**REQUIRED WORK**.
Separate out the lines that hold "scene".

**MATERIAL**.
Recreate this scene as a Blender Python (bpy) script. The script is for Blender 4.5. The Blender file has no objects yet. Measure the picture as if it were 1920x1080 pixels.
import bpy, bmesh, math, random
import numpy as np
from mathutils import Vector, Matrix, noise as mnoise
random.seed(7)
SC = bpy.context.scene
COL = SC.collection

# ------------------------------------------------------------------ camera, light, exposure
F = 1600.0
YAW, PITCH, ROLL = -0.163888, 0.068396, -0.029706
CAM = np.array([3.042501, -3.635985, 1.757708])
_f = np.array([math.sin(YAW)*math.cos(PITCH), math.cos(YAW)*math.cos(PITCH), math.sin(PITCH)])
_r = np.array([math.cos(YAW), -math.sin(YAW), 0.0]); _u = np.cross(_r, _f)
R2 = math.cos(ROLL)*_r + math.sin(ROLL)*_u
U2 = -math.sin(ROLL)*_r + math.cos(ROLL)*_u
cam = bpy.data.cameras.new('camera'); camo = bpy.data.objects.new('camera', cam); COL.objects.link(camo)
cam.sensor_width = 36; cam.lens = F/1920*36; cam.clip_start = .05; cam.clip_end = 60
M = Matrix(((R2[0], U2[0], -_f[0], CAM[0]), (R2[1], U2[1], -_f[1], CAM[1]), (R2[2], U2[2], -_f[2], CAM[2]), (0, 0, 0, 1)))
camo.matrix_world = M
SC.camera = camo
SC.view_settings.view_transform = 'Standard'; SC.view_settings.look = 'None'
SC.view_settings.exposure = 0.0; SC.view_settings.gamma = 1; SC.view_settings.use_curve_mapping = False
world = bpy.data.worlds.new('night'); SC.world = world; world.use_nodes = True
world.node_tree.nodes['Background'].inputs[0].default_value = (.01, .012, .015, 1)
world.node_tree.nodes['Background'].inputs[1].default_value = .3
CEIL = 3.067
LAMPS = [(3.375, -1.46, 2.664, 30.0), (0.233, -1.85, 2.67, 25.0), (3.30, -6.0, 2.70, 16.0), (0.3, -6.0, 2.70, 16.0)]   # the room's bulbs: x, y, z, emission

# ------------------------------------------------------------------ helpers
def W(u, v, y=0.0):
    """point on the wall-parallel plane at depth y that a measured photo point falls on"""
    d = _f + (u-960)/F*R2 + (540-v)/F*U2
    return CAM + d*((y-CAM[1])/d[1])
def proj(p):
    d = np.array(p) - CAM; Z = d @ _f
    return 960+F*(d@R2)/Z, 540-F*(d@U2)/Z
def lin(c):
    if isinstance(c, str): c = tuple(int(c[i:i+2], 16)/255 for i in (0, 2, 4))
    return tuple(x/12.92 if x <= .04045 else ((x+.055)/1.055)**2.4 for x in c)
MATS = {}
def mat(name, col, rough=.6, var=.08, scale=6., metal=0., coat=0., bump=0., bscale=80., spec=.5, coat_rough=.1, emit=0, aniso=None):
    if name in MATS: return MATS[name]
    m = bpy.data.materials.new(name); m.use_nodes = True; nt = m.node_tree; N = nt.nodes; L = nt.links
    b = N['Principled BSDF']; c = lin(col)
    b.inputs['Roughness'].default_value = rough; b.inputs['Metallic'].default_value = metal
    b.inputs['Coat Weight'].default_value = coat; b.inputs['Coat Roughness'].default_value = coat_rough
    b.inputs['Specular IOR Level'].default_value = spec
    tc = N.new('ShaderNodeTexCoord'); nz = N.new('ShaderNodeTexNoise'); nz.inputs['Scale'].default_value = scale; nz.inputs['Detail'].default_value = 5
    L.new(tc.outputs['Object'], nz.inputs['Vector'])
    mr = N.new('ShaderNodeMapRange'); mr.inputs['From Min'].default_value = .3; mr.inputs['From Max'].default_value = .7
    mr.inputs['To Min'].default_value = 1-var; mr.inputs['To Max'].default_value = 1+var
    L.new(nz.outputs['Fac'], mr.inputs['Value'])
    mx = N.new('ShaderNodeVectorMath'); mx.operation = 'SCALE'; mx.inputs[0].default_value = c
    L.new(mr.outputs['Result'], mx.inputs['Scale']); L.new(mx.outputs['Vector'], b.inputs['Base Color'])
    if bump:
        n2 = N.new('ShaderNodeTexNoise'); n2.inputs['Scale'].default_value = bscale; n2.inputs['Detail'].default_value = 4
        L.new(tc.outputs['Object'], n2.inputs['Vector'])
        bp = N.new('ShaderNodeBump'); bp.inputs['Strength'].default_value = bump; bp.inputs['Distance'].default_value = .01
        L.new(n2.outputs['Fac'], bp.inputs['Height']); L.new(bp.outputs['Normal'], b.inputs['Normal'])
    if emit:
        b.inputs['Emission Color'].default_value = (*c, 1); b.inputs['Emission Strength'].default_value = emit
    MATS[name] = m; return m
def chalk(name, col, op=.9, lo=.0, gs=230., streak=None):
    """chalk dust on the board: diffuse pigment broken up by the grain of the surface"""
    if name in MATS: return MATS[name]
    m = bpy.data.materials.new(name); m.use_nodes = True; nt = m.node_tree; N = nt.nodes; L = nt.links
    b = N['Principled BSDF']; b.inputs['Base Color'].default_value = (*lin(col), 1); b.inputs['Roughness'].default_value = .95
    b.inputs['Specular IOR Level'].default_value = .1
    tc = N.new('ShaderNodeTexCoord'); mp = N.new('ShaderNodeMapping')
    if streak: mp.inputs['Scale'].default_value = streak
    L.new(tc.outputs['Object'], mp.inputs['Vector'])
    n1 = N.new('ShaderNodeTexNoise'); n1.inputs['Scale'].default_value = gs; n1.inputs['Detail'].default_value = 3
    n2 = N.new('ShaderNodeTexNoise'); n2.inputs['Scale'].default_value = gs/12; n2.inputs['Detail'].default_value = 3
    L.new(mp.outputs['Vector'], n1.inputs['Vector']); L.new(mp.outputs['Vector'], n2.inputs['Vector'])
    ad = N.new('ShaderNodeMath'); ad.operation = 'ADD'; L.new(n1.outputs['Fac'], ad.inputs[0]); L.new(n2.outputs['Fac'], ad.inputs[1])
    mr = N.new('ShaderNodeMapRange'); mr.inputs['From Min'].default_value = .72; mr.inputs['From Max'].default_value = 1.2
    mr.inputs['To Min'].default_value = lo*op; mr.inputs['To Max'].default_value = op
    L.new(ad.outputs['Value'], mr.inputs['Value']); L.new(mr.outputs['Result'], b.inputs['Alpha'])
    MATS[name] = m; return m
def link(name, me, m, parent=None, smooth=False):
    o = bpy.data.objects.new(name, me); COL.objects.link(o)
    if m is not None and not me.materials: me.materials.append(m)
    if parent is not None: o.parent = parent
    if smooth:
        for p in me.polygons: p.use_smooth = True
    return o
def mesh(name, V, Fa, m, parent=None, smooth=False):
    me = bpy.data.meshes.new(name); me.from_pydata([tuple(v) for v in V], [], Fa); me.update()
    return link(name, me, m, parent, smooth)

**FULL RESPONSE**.
Recreate this scene as a Blender Python (bpy) script. The script is for Blender 4.5. The Blender file has no objects yet. Measure the picture as if it were 1920x1080 pixels.
SC = bpy.context.scene